10. Term & Termination. These OC Terms will continue in effect until terminated either by Participant or Salsify in accordance with this Section. Participant may terminate its Open Catalog account at any time by providing written notice to Salsify. Salsify may discontinue or modify any or all aspects of the Open Catalog without prior notice to Participant. Salsify may also suspend or terminate Participant’s access to the Offering at any time for any reason. If Salsify makes material changes to these OC Terms, Participant will be asked to review and accept the changes the next time Participant accesses the Open Catalog. If Participant does not agree to the new terms, Participant’s sole recourse is to discontinue use of the Offering.

 

11. General Terms

  1. Each party hereby represents, warrants, and covenants that: (i) it has full corporate power and authority to enter into these OC Terms and to perform its obligations hereunder; (ii) the person that assents to these OC Terms has the authority to bind Participant to these OC Terms; and (iii) in performing its obligations under these OC Terms, it will comply with all applicable laws and regulations (including without limitation all applicable privacy laws and regulations).
  2. If any portion of these OC Terms is held invalid or unenforceable, that portion will be construed in accordance with applicable law as nearly as possible to reflect the original intention of the parties, and the remainder of these OC Terms shall remain in full force and effect.
  3. The failure of either party to insist upon strict performance of any provision of these OC Terms is not to be construed as a waiver of any provision or right.
  4. These OC Terms shall be governed by the laws of the State of Delaware without regard to its conflict of laws rules.
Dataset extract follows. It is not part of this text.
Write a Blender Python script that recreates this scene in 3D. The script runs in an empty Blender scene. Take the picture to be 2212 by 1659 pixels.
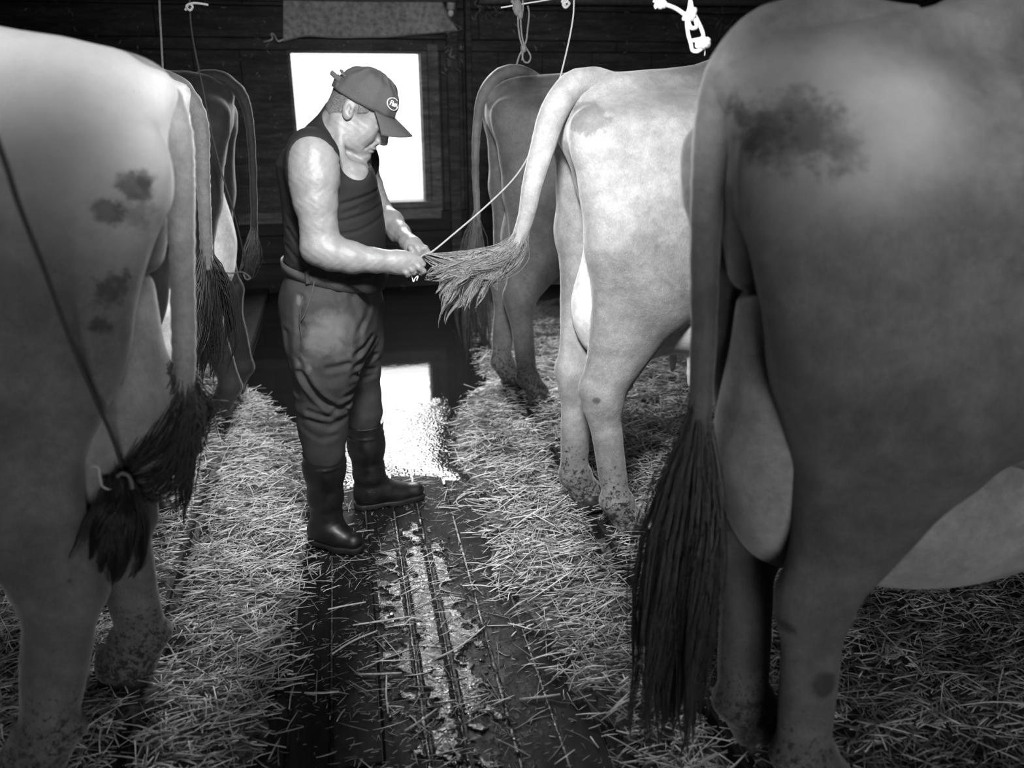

Each party expressly agrees that exclusive jurisdiction for any claim or dispute relating in any way to these OC Terms, or to provision or use of the Offering, shall reside solely in the state and federal courts of Wilmington, Delaware. Each party further consents and agrees to the personal jurisdiction of such courts in connection with any such claim or dispute.
  5. Participant shall resolve disputes with Salsify on an individual basis only and shall not bring a claim as a plaintiff or a class member in a class, consolidated, or representative action (including without limitation class arbitrations, class actions, private attorney general actions, and consolidation with other arbitrations).
  6. Any claim by Participant concerning these OC Terms must be instituted within one year after the claim or cause of action has arisen.